Together this suggests that there will be alternatives that will share the future with the Smart Big Data Scenario.

Optimization leaves no room for breakthrough branding that built Axe and Dos Equis in to powerhouse brands.  And it leaves no room for the lateral minds that build brands on human truth and emotion: what Douglas Holt calls cultural branding and Adam Morgan calls challenger branding.  Many of the young minds in the creative industries won’t want to work in cultures that look more like Accenture than like Pixar – this is the scenario they will gravitate to. As data-led advertising takes care of more of the mainstream, we’ll call this the Boutique Spectacular Scenario.  Preparation for this scenario requires agencies to rebuild the culture of brilliance from the TV era for the digital era, holding companies to recognize the difference between their agencies of scale and agencies of spectacle, and for brand owners to consider a wider roster of agencies to supplement their day-to-day brand maintenance.

A more humanistic view of technology leads to the Usability Scenario.  As brands and media become more digital, usability becomes more important.  The data explosion that could target messages can also inform advertisers how to give customers more seamless, useful experiences.  Amazon, Instagram and Nike Fuel are poster children for the Usability Scenario.  The growth of CSR relates to this scenario.  Millennials favor brands with a sense of purpose[5]: baking that in to brands is a form of usability.  Preparing for the Usability Scenario means a new model for creativity, where design supplants narrative as the magic for engaging audiences.  Agencies will need to staff with designers, technologists and user experience specialists, creating an appealing mix of smarts and humility that will attract new talent to advertising.  Marketers will need to regain control of their products, as the product will replace the screen as the canvas on which they express their brands.

The same technology that powers the Smart Big Data Scenario will give rise to a less inspiring sibling.  Leaving aside creativity and audience preferences, big data lowers the cost of targeting messages, while media owners are tireless in finding further places and spaces in which to insert advertising.  So we’ll see a Dumb Over-Targeting Scenario, where brand and media owners will pursue consumers through emerging media channels with barrages of offers based on half-correct algorithms. To paraphrase Russell Davies, it will be a Blade Runner future, bought to you by Groupon.[6]

Preparation for Dumb Over-Targeting is already under way, as anyone who has been stalked by a cookie-powered ad for something they searched for months ago will tell you.  We should hope that consumer advocates prepare by campaigning against invasions of privacy, and brand owners remember the unwritten compact that consumers tolerate advertising when it is entertaining or useful.

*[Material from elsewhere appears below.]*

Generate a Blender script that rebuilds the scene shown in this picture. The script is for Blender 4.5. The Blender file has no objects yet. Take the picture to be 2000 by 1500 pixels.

While technology drives these future scenarios, humanity and organization will temper them.  They will move as fast as firms can adopt them.  Disruptors who embrace them early will have the advantage, and could topple incumbents, whether on Wall Street or Madison Avenue.  Clients and agencies alike are short of enlightened data analysts and visionary product designers.  The speed at which they can hire them and, crucially, hand authority over to them, will set the pace.  But we will see a multi-speed future, just as we see a multi-speed present.  IBM, Axe, Nike Fuel and Groupon’s 2020 successors will rub along together.